Report every line from the material that contains the word "Blender".

Start of DATASET ROWS

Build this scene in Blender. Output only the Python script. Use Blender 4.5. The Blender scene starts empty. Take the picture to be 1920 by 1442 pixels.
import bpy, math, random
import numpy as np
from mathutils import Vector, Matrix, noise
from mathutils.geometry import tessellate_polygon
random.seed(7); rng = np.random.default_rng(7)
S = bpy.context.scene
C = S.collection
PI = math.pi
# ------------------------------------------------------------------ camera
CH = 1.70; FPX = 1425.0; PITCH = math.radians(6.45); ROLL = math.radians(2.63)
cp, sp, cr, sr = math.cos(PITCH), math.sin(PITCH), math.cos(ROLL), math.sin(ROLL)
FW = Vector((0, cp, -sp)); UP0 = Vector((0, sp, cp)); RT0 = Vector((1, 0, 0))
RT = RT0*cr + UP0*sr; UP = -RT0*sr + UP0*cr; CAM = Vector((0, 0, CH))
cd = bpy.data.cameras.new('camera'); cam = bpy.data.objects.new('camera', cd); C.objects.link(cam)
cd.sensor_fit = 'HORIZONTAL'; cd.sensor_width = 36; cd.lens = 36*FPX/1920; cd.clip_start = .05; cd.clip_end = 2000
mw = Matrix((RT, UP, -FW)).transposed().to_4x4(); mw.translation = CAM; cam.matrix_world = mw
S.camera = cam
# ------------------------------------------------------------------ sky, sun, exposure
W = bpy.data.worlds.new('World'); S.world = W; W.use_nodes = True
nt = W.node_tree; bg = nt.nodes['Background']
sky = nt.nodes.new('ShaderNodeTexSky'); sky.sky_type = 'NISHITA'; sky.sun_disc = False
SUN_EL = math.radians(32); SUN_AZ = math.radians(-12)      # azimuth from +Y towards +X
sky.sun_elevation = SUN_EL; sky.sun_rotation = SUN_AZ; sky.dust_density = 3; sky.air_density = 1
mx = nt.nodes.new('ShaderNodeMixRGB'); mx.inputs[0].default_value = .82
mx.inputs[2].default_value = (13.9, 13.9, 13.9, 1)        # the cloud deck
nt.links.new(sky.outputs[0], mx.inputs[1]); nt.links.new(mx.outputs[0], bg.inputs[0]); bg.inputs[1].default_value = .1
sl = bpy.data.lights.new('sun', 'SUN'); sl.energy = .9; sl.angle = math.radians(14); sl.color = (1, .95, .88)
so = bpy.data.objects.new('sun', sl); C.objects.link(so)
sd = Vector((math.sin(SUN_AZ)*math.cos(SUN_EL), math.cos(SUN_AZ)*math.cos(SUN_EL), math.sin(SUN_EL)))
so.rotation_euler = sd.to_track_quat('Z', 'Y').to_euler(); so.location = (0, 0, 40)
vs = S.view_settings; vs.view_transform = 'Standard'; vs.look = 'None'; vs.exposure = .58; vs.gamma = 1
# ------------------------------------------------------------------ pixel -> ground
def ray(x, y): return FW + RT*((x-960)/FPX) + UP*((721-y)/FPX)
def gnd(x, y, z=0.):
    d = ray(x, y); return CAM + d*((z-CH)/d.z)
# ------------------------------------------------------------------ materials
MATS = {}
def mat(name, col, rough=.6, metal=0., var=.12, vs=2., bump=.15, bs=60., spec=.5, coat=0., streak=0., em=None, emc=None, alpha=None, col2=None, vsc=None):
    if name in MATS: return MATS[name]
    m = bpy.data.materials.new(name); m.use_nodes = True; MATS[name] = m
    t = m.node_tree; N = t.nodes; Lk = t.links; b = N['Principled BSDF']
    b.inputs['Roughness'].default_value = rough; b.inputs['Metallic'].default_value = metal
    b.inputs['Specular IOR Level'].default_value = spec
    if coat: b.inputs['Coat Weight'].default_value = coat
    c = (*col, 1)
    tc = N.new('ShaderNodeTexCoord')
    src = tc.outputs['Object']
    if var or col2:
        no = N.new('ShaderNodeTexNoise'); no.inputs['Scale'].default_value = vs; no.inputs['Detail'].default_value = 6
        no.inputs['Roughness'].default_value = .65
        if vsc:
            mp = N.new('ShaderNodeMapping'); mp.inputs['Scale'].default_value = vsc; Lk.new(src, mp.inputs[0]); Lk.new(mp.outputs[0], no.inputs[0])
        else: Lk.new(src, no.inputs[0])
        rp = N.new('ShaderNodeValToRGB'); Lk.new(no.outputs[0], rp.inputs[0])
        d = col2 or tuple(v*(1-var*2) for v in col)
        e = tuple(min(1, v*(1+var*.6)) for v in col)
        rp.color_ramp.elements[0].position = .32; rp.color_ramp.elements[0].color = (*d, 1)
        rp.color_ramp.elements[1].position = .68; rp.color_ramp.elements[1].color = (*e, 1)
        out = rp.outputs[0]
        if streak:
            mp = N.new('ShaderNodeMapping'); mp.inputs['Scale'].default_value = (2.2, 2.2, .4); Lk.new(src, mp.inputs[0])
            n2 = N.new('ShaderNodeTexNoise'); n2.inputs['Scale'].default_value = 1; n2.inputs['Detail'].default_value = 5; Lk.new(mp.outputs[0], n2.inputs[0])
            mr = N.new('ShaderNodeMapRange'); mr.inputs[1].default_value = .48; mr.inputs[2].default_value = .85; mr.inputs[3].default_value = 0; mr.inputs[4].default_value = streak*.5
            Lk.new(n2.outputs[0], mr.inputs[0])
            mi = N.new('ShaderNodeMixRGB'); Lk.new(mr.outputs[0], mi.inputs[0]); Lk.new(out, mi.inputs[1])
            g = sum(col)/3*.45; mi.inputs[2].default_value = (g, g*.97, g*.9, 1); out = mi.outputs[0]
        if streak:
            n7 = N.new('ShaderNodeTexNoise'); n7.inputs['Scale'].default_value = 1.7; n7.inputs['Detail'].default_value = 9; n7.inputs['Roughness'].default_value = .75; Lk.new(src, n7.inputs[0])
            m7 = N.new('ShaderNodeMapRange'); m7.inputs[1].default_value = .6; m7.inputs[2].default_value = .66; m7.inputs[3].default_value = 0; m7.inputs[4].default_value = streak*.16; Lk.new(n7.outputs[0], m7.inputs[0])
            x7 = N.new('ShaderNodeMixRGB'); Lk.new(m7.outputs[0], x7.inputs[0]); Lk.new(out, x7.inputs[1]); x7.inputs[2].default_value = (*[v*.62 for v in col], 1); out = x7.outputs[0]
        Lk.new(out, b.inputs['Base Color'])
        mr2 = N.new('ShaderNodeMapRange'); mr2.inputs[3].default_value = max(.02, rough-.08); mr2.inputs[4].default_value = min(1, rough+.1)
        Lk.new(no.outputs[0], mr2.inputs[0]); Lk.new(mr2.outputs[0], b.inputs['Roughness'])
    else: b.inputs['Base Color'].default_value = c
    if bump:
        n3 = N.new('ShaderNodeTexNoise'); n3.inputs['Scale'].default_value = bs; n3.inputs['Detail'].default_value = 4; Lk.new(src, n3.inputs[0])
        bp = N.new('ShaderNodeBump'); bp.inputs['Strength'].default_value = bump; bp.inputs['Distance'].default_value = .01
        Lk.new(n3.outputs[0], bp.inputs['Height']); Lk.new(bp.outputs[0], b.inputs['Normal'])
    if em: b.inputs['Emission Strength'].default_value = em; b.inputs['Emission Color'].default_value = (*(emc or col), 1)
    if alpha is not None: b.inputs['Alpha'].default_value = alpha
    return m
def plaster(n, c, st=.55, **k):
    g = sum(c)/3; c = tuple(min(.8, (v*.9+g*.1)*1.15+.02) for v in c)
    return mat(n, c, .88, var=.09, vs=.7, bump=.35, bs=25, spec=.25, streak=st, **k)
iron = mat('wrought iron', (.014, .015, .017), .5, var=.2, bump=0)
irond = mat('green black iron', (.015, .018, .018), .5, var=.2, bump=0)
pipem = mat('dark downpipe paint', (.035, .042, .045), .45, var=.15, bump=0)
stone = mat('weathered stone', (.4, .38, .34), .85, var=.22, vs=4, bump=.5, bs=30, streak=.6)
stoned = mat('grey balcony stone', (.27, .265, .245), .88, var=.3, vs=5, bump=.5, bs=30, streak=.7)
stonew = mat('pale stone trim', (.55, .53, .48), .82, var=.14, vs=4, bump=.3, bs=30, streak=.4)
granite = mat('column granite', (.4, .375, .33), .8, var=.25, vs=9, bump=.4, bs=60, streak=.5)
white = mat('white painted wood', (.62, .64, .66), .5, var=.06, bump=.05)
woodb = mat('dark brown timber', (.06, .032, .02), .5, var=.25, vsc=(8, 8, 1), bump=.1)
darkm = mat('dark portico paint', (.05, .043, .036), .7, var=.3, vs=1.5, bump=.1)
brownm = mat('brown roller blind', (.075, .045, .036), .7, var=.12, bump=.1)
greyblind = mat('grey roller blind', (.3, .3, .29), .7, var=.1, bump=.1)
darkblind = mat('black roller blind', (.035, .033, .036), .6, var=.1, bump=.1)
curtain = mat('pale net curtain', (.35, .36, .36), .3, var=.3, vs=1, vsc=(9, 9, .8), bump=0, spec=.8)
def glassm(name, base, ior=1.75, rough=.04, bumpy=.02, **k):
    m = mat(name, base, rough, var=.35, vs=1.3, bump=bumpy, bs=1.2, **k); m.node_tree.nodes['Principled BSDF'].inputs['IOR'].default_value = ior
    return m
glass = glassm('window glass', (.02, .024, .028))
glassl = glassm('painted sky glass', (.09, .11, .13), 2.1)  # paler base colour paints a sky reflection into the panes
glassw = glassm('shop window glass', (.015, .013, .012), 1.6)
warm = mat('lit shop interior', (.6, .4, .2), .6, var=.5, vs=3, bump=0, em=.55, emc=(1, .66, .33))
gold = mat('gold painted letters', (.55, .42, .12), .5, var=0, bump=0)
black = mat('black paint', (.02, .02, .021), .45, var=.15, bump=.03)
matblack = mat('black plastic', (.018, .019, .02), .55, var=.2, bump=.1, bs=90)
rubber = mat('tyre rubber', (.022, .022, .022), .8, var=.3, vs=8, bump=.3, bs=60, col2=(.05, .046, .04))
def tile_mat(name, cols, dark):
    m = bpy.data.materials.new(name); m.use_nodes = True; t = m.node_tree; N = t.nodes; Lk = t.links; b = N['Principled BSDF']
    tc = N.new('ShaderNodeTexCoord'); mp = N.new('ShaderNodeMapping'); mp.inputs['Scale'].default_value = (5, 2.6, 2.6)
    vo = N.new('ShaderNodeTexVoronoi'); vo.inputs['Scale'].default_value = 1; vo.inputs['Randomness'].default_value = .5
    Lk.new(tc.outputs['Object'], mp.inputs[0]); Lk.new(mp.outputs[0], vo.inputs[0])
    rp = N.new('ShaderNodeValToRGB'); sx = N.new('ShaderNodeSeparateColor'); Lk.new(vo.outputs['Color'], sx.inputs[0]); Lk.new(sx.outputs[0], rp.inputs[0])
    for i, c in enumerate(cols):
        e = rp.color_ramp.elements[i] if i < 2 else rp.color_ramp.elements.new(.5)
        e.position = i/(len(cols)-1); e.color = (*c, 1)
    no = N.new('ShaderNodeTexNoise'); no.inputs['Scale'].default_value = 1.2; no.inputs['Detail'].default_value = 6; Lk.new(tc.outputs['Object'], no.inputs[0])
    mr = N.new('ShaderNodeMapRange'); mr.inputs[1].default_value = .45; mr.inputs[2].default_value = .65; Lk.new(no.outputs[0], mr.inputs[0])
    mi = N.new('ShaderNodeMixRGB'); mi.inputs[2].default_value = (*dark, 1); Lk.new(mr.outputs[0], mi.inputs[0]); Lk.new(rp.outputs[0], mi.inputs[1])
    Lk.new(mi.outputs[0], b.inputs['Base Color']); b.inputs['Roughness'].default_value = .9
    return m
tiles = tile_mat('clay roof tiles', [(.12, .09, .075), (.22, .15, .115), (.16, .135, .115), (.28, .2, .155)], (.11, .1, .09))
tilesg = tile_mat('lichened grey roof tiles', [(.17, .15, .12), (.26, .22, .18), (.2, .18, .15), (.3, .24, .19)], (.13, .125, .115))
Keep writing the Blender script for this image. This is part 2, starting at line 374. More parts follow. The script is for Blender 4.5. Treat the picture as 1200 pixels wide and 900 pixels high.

End of DATASET ROWS

● OUTPUT FOR THIS TASK:
Build this scene in Blender. Output only the Python script. Use Blender 4.5. The Blender scene starts empty. Take the picture to be 1920 by 1442 pixels.
Keep writing the Blender script for this image. This is part 2, starting at line 374. More parts follow. The script is for Blender 4.5. Treat the picture as 1200 pixels wide and 900 pixels high.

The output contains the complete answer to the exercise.